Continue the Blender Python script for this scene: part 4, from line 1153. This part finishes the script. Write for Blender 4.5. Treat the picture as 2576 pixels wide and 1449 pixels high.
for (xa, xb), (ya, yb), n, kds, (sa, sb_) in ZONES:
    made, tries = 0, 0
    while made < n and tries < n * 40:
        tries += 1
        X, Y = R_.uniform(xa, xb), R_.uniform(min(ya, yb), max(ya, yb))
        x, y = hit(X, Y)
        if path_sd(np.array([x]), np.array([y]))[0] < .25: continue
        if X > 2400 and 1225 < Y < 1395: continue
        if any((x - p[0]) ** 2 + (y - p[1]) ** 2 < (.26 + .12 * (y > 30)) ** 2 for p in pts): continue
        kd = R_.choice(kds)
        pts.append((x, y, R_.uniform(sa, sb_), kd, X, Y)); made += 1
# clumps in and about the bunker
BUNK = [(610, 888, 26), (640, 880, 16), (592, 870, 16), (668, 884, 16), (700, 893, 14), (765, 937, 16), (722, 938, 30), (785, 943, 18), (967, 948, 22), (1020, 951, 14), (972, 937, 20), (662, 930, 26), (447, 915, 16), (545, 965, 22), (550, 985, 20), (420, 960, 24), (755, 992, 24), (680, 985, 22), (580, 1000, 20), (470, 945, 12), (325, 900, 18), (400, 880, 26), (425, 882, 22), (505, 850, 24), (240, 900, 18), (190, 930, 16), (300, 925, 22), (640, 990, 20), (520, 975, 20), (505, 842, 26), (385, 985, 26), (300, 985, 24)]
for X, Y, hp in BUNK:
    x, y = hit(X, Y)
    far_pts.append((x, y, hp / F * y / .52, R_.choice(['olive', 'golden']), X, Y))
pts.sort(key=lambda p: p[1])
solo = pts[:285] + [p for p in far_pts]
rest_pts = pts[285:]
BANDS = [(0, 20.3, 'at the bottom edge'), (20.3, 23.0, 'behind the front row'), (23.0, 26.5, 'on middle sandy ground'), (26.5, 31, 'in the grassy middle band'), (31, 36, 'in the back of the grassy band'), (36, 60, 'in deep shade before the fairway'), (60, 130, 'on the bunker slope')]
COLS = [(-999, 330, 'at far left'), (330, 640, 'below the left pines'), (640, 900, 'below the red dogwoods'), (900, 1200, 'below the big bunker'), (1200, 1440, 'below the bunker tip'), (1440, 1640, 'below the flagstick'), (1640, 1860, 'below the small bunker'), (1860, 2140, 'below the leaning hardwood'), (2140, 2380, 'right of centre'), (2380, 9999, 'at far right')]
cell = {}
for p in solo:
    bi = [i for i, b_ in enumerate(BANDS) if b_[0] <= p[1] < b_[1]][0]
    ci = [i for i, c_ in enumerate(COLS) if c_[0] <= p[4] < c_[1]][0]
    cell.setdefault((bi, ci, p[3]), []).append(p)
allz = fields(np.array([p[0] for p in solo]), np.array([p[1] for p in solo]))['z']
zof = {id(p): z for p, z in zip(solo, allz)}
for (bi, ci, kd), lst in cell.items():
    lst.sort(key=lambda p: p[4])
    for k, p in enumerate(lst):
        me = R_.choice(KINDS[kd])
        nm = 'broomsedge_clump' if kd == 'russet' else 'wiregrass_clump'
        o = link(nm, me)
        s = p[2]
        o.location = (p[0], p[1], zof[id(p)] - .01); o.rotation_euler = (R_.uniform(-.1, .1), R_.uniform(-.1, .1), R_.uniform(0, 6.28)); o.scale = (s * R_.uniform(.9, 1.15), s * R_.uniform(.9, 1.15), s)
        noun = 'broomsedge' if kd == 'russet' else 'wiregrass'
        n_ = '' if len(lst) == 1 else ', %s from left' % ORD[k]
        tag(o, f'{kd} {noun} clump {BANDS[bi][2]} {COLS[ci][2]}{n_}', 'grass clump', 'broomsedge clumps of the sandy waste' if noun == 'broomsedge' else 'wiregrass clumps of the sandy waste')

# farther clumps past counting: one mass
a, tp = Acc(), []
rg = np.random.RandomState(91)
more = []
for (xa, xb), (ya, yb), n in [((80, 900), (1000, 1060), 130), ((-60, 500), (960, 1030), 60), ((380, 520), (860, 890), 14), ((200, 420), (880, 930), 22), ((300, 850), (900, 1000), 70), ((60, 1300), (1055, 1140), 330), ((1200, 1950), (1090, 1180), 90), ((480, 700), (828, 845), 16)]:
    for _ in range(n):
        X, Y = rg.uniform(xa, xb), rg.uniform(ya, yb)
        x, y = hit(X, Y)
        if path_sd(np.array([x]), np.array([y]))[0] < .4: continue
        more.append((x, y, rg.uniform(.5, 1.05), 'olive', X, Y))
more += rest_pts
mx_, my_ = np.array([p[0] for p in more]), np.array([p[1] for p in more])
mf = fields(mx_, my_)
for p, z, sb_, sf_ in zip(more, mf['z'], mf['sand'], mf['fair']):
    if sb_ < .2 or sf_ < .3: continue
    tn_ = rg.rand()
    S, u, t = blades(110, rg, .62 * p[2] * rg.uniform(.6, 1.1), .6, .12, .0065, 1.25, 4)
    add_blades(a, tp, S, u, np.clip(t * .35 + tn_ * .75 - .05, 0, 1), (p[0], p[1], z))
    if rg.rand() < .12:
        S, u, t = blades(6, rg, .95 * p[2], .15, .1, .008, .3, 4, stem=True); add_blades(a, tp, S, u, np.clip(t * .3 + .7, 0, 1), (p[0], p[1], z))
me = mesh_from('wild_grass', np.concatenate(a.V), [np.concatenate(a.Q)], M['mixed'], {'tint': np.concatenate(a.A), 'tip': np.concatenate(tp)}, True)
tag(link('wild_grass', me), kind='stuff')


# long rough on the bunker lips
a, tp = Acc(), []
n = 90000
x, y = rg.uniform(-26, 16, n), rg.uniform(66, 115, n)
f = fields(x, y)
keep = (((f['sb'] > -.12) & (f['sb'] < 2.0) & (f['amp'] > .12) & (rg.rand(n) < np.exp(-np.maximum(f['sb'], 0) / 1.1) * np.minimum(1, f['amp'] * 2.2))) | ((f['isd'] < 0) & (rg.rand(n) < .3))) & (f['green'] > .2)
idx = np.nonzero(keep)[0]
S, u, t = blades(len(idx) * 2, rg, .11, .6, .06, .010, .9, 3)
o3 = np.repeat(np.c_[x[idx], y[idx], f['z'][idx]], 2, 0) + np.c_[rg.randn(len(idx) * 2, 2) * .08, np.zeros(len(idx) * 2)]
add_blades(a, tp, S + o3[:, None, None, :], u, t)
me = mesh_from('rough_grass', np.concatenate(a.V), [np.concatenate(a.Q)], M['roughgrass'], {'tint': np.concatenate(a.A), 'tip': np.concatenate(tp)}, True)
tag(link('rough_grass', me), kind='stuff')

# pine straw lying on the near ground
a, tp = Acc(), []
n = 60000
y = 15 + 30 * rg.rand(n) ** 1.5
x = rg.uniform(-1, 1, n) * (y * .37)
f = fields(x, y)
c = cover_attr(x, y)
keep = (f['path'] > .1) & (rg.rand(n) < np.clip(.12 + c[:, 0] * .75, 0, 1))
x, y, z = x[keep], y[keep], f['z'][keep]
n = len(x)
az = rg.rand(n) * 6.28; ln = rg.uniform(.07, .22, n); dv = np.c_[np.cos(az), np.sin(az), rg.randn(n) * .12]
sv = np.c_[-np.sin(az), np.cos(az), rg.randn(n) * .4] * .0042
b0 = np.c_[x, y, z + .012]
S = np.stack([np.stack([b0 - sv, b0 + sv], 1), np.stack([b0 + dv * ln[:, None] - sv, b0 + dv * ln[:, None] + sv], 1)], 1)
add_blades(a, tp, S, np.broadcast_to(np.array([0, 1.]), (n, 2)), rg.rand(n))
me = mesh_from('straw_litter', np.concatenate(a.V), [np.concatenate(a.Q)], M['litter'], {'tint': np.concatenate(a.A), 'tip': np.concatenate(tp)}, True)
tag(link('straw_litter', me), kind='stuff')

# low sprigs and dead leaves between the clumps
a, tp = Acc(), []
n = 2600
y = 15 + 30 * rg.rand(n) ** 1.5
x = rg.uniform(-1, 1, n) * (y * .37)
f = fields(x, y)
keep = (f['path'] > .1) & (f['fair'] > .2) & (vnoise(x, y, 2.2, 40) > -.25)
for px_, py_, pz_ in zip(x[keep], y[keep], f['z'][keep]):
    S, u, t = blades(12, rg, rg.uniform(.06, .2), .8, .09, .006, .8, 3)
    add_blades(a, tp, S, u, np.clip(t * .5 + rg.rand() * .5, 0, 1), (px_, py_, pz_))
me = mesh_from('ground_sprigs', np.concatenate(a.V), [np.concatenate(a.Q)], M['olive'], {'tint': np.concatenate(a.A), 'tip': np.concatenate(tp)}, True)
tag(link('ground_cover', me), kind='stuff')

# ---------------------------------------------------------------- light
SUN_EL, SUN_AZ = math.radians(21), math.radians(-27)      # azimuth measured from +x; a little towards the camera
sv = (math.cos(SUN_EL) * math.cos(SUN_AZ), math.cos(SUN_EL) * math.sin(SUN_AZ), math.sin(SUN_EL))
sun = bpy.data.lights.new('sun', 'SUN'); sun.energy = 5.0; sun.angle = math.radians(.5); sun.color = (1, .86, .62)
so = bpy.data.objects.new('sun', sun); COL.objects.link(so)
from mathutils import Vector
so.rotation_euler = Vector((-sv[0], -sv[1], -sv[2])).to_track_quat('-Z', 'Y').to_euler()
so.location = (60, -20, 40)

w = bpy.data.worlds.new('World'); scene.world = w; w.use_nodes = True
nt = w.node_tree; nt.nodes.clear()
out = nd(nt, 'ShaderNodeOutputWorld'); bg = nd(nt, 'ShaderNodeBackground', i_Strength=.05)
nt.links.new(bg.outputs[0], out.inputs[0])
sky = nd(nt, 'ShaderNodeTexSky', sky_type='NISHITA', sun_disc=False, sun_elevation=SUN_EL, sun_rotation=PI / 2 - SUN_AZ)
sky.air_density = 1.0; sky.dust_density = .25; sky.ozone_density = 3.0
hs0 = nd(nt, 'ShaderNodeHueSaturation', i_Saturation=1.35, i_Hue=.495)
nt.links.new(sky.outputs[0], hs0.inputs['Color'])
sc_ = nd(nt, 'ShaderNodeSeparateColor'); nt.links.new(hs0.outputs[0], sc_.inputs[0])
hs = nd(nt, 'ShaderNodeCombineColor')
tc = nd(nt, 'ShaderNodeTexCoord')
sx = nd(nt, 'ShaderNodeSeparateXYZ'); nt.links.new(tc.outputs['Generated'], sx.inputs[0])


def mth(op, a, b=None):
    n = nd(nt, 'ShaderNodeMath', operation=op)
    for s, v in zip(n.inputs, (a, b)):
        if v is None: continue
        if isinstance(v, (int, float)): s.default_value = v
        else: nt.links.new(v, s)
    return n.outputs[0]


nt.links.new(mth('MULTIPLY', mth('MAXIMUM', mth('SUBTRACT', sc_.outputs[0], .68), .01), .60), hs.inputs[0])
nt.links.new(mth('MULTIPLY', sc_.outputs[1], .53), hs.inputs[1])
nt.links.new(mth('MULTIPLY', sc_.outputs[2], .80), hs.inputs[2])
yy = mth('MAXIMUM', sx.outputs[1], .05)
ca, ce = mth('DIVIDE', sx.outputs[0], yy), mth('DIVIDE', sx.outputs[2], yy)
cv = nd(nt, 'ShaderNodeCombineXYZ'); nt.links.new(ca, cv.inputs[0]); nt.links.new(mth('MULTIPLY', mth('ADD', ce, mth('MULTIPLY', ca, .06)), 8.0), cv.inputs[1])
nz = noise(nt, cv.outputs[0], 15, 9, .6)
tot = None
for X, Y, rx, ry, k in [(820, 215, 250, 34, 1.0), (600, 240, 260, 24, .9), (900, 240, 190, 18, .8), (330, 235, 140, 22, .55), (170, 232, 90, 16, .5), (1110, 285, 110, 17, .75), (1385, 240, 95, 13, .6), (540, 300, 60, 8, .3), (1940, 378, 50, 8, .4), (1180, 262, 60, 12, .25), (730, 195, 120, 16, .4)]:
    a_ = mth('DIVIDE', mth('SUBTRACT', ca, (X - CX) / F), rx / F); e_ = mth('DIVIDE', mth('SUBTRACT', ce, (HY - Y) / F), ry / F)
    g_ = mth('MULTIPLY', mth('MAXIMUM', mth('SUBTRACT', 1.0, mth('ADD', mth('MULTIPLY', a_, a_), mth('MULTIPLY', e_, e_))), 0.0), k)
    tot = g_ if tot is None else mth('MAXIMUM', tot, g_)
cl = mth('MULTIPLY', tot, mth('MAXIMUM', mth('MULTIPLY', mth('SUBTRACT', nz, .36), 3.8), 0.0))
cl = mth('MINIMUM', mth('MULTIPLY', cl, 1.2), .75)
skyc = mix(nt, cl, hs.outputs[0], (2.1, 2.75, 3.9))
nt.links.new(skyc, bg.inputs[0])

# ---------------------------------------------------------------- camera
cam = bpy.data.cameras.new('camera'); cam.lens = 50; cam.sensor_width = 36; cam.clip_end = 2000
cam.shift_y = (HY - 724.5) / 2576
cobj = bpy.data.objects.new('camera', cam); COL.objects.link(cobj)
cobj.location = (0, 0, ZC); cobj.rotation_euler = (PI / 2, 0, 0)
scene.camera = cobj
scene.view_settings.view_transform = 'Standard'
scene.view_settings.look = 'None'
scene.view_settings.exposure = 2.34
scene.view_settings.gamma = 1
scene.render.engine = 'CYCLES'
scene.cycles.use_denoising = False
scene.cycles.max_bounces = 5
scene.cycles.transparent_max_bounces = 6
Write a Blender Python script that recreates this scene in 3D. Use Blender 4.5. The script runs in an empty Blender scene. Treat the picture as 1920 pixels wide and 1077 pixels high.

Task statement: Using the data above, copy each line that contains "script".

Finished answer:
Continue the Blender Python script for this scene: part 4, from line 1153. This part finishes the script. Write for Blender 4.5. Treat the picture as 2576 pixels wide and 1449 pixels high.
Write a Blender Python script that recreates this scene in 3D. Use Blender 4.5. The script runs in an empty Blender scene. Treat the picture as 1920 pixels wide and 1077 pixels high.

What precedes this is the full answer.